Al contrario que el cientoveintisiete, cuya vida útil alcanzó los veinte, la impresora, a pesar de su juventud, es paradójicamente una anciana de ocho años. Aun siendo hija reconocida de una marca norteamericana de prestigio, o quizá precisamente por eso, ha decidido cumplir con el axioma Kleenex y cada vez funciona peor. Manchas de color indeterminado, más bien parecido al sepia, jalonan ahora cuantos dibujos, normalmente escudos, salen de sus entrañas. En algún caso he llegado a interpretar que un campo de gules se cargaba de un sembrado de… ¿qué será esto? ¡son manchas!

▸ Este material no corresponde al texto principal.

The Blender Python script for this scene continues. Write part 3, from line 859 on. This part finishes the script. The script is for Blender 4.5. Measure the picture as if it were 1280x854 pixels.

Hace una semana, después de descargarlo de la página que la Sociedad heráldica inglesa, que no británica, mantiene en la red, decidí leer una conferencia del anterior Jarretera rey de armas principal de Inglaterra, don Peter Gwyn-Jones, fallecido en agosto de 2010.
El documento, un interesante resumen vital de los motivos de elección de sus diseños heráldicos desde 1970, se expone repartido, por su extensión, en tres de los últimos volúmenes de la revista trimestral La gaceta heráldica. El tercer y último capítulo se recoge en el número correspondiente al mes de septiembre de 2009.
Antes de abordar la lectura repasé sin mucho afán los escudos que la adornaban. Al llegar a uno de ellos, un campo de gules cortado dentado de azur, cargado de cinco gaviotas de plata, puestas tres en lo alto y dos en punta, advertí una de las habituales manchas sepia que mi impresora reparte al azar.
Hora y media después, concluyendo ya la lectura de la conferencia, resultó que la mancha no era tal. El texto explica que esa mota sepia era un pequeño escusón.
El escudo muestra las armas de una dama: Margaret Seward. Fueron creadas, no por el propio rey de armas Gwyn-Jones, sino por el entonces Richmond heraldo, don Patric Dickinson, hoy Clarenceux rey de armas.
Aclara un buen número de curiosos detalles, pero se proponen solamente dos y con esto concluyo tan tediosa entrada:
El dentado del cortado representa la profesión de la dama: dentista. Todo un alarde de buen humor.
Y la mancha, que resultó ser un pequeño escusón de oro en jefe, indica, sorpréndase conmigo improbable lector que yo tampoco había leído nunca ese dato, que se trata de una dama casada.